> **Task prompt**
Which lines below hold the word "scene"? Report each one.

> **Dataset section**

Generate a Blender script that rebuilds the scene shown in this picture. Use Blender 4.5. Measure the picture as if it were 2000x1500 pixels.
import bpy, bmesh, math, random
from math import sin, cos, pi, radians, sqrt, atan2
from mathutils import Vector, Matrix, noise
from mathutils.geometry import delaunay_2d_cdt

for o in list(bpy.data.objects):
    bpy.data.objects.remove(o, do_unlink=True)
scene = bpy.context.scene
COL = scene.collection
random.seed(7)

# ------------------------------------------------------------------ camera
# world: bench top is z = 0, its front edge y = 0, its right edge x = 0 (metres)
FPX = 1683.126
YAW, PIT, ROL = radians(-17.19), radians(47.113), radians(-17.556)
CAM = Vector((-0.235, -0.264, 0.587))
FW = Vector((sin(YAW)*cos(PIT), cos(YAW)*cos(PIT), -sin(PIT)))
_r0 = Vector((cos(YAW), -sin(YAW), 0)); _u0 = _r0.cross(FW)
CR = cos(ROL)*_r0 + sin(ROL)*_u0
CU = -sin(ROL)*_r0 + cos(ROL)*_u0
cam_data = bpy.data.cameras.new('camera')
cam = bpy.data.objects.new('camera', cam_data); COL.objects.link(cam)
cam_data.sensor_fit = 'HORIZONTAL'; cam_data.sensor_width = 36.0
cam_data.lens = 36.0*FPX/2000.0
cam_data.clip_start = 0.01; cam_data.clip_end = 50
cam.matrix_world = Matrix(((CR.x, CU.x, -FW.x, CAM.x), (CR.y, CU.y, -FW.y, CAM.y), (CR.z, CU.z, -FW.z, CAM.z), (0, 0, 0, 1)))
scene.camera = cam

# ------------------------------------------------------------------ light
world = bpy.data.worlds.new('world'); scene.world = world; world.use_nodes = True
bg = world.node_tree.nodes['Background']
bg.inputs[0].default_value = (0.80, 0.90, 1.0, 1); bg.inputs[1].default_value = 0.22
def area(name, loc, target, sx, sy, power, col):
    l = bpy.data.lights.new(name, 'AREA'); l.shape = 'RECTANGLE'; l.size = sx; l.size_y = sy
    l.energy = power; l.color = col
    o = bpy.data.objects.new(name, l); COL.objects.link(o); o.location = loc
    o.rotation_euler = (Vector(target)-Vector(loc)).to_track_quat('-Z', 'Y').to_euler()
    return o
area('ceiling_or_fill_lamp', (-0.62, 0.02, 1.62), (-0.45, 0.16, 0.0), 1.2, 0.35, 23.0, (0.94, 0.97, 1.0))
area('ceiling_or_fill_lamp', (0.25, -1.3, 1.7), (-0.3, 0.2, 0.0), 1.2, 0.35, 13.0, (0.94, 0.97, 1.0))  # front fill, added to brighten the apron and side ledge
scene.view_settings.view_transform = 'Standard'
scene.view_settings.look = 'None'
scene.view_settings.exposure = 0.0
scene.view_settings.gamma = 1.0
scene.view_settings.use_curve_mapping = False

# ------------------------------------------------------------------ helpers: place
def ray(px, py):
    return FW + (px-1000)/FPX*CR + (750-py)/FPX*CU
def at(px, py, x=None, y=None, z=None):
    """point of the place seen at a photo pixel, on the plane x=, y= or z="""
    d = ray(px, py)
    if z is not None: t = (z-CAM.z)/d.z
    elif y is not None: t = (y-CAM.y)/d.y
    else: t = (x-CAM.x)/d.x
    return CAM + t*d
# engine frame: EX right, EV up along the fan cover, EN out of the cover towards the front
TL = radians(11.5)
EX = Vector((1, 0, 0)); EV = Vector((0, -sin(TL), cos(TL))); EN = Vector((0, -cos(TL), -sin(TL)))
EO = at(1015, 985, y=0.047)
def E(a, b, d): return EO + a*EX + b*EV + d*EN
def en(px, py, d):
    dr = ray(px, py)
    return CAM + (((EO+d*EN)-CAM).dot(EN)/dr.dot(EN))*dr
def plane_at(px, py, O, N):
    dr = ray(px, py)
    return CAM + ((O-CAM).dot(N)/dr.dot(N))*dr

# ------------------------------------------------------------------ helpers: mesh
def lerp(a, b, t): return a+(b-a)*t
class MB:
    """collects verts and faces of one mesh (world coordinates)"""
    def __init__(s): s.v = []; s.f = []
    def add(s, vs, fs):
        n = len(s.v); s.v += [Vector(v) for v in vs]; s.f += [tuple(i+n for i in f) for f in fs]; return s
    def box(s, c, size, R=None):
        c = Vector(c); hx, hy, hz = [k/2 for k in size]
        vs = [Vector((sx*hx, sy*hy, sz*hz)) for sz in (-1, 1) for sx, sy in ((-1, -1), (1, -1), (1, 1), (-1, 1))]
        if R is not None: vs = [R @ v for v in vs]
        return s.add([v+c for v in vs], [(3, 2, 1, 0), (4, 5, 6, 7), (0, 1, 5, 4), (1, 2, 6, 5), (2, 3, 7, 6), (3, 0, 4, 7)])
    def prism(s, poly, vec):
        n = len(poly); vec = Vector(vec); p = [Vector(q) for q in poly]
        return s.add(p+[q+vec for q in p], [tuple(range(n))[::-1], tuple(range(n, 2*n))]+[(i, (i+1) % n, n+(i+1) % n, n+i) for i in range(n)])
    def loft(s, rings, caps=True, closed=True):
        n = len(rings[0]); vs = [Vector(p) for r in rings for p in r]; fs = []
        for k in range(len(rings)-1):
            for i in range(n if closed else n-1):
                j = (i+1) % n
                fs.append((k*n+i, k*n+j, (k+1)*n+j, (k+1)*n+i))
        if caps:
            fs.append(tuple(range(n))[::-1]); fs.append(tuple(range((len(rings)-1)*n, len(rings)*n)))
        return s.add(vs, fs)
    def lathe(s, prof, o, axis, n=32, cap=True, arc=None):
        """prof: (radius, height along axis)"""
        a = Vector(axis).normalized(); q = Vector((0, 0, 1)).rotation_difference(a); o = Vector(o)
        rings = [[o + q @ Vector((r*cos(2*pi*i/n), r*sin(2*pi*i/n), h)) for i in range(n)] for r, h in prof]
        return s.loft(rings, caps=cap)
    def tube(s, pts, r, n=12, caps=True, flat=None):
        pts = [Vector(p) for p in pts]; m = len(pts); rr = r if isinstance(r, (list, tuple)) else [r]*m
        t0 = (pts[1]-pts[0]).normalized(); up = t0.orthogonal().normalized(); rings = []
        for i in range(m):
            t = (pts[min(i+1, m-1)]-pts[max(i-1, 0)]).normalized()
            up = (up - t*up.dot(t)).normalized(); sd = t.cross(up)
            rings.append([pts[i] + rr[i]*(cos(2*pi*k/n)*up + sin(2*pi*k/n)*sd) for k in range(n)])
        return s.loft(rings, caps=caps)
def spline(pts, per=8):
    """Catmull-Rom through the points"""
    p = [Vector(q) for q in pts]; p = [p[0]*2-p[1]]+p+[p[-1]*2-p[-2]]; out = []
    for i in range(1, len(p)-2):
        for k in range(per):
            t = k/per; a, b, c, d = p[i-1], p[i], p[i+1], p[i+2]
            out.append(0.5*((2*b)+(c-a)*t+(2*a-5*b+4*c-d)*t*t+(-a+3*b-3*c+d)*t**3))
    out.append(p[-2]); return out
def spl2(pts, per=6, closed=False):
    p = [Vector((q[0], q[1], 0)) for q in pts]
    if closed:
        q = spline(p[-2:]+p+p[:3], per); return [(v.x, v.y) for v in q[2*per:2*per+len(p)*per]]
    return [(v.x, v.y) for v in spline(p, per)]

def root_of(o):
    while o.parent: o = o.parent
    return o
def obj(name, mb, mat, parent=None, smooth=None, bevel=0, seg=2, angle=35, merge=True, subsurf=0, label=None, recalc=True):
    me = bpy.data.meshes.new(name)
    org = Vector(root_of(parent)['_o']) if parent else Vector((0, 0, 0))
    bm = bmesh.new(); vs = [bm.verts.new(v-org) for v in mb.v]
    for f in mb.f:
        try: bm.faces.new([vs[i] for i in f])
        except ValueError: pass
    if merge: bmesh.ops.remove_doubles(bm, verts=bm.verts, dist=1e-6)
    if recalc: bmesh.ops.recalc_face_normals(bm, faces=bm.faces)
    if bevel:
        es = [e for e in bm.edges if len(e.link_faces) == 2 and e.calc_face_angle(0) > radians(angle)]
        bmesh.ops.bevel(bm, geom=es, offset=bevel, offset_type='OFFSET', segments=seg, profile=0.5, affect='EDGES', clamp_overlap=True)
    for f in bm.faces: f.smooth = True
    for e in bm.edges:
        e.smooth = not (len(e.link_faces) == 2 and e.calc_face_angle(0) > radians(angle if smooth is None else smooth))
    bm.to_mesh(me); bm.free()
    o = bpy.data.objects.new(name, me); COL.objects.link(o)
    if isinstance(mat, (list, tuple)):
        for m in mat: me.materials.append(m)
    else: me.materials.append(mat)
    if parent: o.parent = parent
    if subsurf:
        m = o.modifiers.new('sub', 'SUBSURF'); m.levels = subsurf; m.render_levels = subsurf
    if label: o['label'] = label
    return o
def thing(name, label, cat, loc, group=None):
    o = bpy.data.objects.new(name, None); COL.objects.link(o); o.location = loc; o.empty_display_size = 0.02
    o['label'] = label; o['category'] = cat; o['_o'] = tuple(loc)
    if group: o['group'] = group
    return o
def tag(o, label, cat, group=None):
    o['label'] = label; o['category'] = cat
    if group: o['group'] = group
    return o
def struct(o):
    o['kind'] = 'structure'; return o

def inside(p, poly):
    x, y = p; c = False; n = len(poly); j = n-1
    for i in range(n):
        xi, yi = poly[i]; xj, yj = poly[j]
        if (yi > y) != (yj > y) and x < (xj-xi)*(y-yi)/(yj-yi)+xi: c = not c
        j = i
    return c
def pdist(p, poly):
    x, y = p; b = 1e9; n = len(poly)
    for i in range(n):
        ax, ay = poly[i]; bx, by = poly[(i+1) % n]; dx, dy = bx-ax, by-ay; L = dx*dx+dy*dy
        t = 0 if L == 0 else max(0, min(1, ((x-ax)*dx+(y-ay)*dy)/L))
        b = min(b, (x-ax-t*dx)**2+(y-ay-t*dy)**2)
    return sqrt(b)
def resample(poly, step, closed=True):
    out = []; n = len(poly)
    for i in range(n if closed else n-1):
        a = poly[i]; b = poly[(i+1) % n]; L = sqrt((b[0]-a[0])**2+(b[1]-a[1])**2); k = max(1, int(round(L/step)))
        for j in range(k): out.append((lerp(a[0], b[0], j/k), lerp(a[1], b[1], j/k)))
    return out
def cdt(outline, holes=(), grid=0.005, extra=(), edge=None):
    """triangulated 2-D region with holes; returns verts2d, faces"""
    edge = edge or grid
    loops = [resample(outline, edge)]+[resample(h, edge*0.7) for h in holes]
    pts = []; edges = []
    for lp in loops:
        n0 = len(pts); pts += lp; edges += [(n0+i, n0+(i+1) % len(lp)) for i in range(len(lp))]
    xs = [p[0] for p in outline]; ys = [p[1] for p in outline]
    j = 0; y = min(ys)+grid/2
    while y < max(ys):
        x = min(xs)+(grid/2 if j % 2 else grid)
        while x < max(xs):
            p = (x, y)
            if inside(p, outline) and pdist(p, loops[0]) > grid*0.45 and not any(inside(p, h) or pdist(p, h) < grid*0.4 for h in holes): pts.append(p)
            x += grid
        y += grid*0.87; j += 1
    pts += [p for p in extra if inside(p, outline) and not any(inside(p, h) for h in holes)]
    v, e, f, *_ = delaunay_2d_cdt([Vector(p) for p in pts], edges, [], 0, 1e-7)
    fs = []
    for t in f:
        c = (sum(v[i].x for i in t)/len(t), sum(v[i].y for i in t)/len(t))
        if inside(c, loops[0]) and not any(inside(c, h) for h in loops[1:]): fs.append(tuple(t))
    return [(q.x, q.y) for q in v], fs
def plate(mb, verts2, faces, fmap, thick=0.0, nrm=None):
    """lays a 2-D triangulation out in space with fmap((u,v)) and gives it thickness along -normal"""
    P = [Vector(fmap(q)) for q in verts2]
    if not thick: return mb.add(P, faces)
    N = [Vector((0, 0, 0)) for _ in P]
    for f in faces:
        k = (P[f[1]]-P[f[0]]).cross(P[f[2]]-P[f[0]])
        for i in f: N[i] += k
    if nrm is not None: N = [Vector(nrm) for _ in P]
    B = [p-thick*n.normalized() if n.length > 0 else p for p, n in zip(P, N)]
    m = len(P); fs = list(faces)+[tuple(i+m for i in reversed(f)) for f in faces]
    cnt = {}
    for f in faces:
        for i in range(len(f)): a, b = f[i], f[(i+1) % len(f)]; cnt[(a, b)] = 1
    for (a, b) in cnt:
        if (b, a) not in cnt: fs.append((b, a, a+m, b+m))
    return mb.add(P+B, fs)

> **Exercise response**
Generate a Blender script that rebuilds the scene shown in this picture. Use Blender 4.5. Measure the picture as if it were 2000x1500 pixels.
scene = bpy.context.scene
COL = scene.collection
scene.camera = cam
world = bpy.data.worlds.new('world'); scene.world = world; world.use_nodes = True
scene.view_settings.view_transform = 'Standard'
scene.view_settings.look = 'None'
scene.view_settings.exposure = 0.0
scene.view_settings.gamma = 1.0
scene.view_settings.use_curve_mapping = False